Data extracted from a collection ▸
[start]
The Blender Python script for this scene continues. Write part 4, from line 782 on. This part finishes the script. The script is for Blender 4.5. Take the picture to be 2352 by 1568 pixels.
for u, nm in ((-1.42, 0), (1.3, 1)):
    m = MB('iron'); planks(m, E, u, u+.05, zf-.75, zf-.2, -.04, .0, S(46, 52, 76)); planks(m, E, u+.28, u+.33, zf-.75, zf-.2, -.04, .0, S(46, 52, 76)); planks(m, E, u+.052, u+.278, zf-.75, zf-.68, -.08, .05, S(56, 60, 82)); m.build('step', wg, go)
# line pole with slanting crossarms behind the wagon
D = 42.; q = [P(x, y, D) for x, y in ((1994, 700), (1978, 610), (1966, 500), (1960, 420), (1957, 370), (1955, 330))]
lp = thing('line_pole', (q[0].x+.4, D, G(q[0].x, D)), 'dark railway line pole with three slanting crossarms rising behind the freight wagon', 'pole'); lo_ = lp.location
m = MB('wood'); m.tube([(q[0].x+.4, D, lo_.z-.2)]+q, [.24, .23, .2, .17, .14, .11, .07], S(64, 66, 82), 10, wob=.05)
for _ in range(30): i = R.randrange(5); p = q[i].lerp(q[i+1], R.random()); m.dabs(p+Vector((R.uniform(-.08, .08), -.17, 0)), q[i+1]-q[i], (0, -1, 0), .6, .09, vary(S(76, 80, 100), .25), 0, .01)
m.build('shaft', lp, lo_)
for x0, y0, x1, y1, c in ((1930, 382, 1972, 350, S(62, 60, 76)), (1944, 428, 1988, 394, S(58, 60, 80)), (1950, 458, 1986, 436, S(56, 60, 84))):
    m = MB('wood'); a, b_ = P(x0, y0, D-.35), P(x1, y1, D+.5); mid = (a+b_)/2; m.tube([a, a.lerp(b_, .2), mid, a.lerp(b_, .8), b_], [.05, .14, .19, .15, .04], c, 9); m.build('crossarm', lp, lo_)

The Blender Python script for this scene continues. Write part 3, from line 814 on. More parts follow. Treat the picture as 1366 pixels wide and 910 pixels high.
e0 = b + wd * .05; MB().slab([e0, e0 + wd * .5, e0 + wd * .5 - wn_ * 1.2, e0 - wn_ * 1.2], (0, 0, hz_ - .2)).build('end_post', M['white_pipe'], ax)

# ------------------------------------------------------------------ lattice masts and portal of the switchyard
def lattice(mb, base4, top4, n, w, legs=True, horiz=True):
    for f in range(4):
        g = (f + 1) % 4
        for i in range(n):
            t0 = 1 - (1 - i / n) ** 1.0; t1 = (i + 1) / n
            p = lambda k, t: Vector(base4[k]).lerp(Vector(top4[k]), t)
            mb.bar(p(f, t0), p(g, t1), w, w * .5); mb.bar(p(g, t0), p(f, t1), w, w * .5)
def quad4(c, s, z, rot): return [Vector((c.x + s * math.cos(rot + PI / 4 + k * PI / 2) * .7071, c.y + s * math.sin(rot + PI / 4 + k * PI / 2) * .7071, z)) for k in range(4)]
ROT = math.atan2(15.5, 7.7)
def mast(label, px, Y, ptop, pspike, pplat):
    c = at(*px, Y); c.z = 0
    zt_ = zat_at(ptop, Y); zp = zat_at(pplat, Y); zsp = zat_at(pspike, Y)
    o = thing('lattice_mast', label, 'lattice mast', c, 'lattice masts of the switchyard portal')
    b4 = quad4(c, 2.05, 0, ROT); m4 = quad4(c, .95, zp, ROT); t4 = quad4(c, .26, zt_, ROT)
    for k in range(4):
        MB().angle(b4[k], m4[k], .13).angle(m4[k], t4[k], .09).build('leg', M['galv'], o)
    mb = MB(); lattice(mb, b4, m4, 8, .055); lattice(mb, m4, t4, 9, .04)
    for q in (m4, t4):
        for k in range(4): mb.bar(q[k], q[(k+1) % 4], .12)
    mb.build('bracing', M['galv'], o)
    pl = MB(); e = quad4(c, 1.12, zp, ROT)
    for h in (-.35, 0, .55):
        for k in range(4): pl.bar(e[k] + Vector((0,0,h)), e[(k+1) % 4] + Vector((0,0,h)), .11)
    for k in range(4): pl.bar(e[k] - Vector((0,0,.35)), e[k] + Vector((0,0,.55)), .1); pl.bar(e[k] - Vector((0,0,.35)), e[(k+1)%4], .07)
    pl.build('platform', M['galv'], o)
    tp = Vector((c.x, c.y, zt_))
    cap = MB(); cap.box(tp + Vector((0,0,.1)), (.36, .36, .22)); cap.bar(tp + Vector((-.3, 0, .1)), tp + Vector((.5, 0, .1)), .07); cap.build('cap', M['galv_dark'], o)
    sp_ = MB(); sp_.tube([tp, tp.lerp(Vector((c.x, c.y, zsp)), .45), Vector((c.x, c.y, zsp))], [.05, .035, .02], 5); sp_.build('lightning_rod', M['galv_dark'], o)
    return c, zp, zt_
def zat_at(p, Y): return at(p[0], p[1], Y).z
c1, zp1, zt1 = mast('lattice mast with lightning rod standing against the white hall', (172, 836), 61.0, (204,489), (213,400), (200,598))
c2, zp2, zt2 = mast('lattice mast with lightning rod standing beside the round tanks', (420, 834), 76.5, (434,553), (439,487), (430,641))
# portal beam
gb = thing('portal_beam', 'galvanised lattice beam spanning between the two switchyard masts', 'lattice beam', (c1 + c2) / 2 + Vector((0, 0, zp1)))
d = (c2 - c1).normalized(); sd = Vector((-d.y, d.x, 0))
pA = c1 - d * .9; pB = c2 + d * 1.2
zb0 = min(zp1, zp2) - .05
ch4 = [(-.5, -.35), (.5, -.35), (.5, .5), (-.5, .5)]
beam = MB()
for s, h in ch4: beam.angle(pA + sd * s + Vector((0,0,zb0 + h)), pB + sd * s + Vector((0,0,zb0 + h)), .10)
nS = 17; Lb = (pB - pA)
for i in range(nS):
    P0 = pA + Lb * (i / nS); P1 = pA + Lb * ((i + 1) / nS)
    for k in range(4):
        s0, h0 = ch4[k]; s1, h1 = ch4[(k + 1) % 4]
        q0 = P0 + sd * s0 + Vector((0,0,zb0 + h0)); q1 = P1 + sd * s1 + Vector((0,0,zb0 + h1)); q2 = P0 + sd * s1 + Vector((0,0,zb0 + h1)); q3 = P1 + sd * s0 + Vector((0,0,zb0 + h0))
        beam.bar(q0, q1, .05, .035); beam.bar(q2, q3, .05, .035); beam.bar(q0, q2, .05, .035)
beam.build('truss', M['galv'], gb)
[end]
EXERCISE TASK ▸ Your task is to pick out every line with the string "Blender" and copy it.

ANSWER IN FULL ▸
The Blender Python script for this scene continues. Write part 4, from line 782 on. This part finishes the script. The script is for Blender 4.5. Take the picture to be 2352 by 1568 pixels.
The Blender Python script for this scene continues. Write part 3, from line 814 on. More parts follow. Treat the picture as 1366 pixels wide and 910 pixels high.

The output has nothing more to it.